Ambitions keep the cheese war churning
“There’s a lot of testosterone around,” quipped an investment banker advising one of Warrnambool Cheese and Butter Factory Ltd’s would-be acquirers.
There has also been a deluge of transcontinental conference calls between Montreal-based Saputo Inc’s chief executive Lino Saputo Jr and his bankers at Rothschild in Melbourne and Rabobank’s New York office that has meant little sleep and mobile phones becoming an even more ubiquitous companion.
“I don’t watch the clock and I have my Blackberry with me constantly,” says one Saputo advisor.
Yesterday Rabobank and Rothschild scrambled after the close of ASX trading to check documents that detailed Saputo’s improved $8 cash offer for Warrnambool in time for the Warrnambool board to consider and endorse the Saputo bid before the ASX opened for trading today.
By 0730 AEDT this morning, the Saputo CEO and the Warrnambool board, advised by CIMB, had all agreed, much to the relief of their advisors. The takeover documents were submitted to the ASX. Lino Saputo Jr may be in Australia next week to meet his Warrnambool counterpart David Lord.
“It’s like watching a passing parade. Every day it seems there is a new bid,” says the banker advising a Warrnambool bidder.
Advisors to Saputo are hesitant to describe their $8 cash offer – as much as $8.56 once special dividends are factored in – as a knockout blow to rivals Bega Cheese Ltd and Murray Goulburn Co-operative Ltd.
One recalled that they thought their $7 cash offer would dissuade rivals, only to see Murray Goulburn offer $7.50 and Bega reiterating it was prepared to offer more, once it receives Australian Competition and Consumer Commission approval for its takeover plans.
Bega’s offer of 1.2 of its shares and $2 cash was valued at 1132 AEDT at $6.80.
“Warrnambool has become a bit of a battle of egos,” says Mark Topy, an analyst at Canaccord Genuity Australia Ltd. “It is difficult to see the commercial logic of higher bids occurring, but this does not preclude the possibility that strategic issues are now overshadowing consideration of value and return.”
Certainly, the stock market perceives Saputo will be challenged again. At 1132 AEDT Warrnambool shares were trading at $8.42, a 5.3 per cent premium over Saputo’s $8 a share offer.
Saputo has deep pockets as its $C10 billion ($A10 billion) market value attests. The National Bank of Canada and Bank of Montreal are prepared to finance an even higher bid by their client.
But at $8 a share, Saputo’s bid values Warrnambool at 10.3 times forecast 2014 earnings before interest, tax, depreciation and amortization of $51.1 million. That’s a considerable premium above the median value of publicly listed international dairy companies, who trade at 7.5 times.

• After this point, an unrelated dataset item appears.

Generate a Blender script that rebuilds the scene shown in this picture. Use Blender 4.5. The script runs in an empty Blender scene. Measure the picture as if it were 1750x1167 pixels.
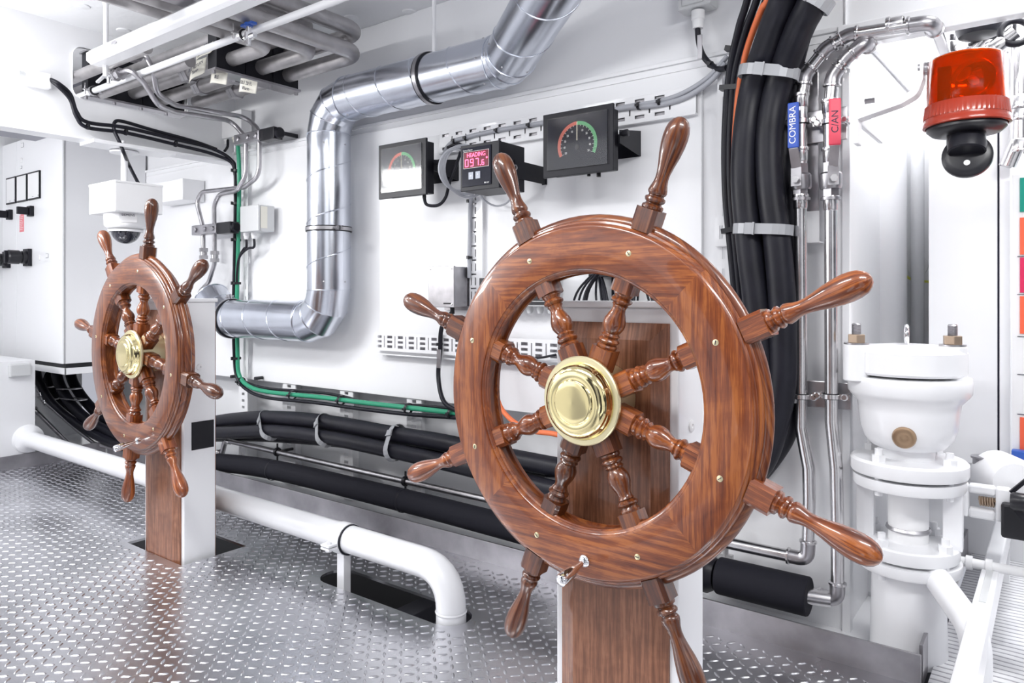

Saputo is not prepared to increase its takeover offer repeatedly. But it does perceive its rivals have less firepower than them to further improve their bids: it believes Murray Goulburn and Bega’s bankers aren’t prepared to finance higher offers for Warrnambool because the respective companies debt loads would become too onerous.
Murray Goulburn and its bankers at Lazard Ltd reject such talk. ANZ Ltd., National Australia Bank Ltd and Westpac Banking Corp are prepared to lend more while the cooperative may issue securities to help fund an improved offer.
Bega is also unwilling to wave the white flag.
Its banker, David Williams, says the company’s offer is the only one shareholders can accept as Bega has posted its takeover offer to Warrnambool shareholders.
“Ours is the only bid in shareholders hands that can be accepted,” says Williams.
And what does Williams think of Saputo’s latest offer?
“It’s all good sport,” he tells DataRoom.